Australia Faces Compensation Bill For Wrongful Detentions

Australia faces compensation bill for wrongful detentions: lawyer

AFP
Oct 21, 2008

SYDNEY (AFP) The Australian government may compensate as many as 191 people for wrongfully holding them in immigration detention centres, a parliamentary hearing was told Tuesday.

A government ombudsman last year reported that 247 Australian citizens, permanent residents and legal visa holders were incorrectly detained by the Immigration Department between 1993 and 2007.

The inquiry was sparked by the illegal detention of mentally ill Australian resident Cornelia Rau for more than 10 months in 2004 and 2005 and the wrongful deportation of Australian citizen Vivian Alvarez Solon to the Philippines.

The chief lawyer for the department, Robyn Bicket, said Tuesday the department had now reviewed all the cases.

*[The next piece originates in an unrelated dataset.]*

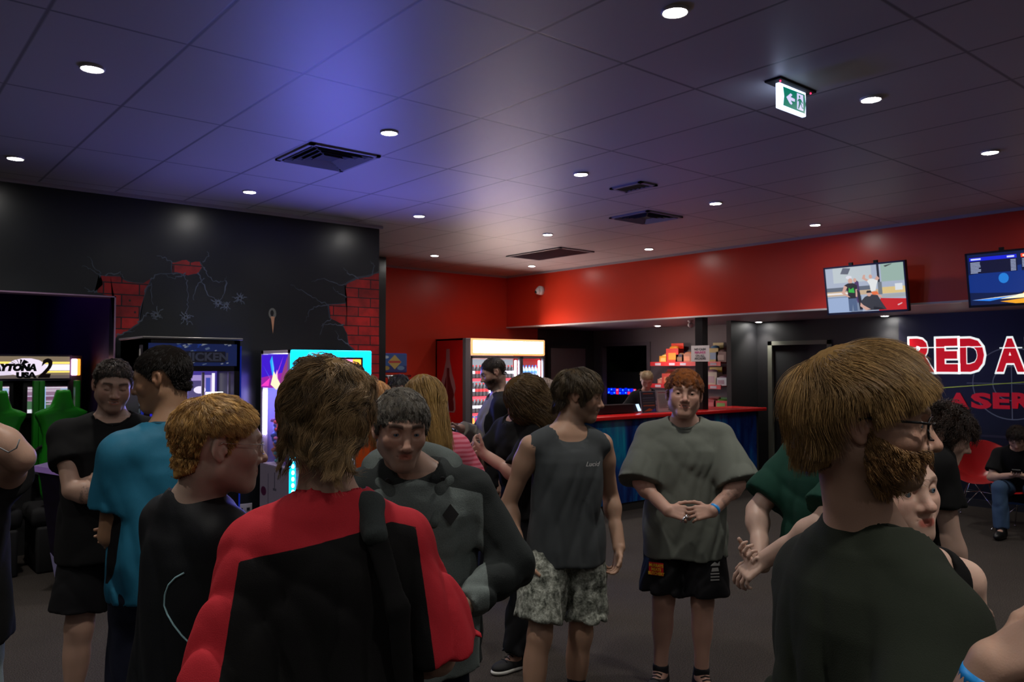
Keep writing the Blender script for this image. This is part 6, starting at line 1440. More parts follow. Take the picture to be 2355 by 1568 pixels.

“Currently we are at 191 cases (where) we believe there is risk of legal liability for compensation and 56 cases where we believe there is no compensatable risk involved,” she told a Senate estimates hearing.

Bicket said that the department had offered compensation in 40 cases and settlements had been reached in 17 instances.

Australia's previous conservative government adopted a tough policy towards asylum seekers and illegal immigrants, making immigration detention mandatory even for children. That policy has since been scrapped.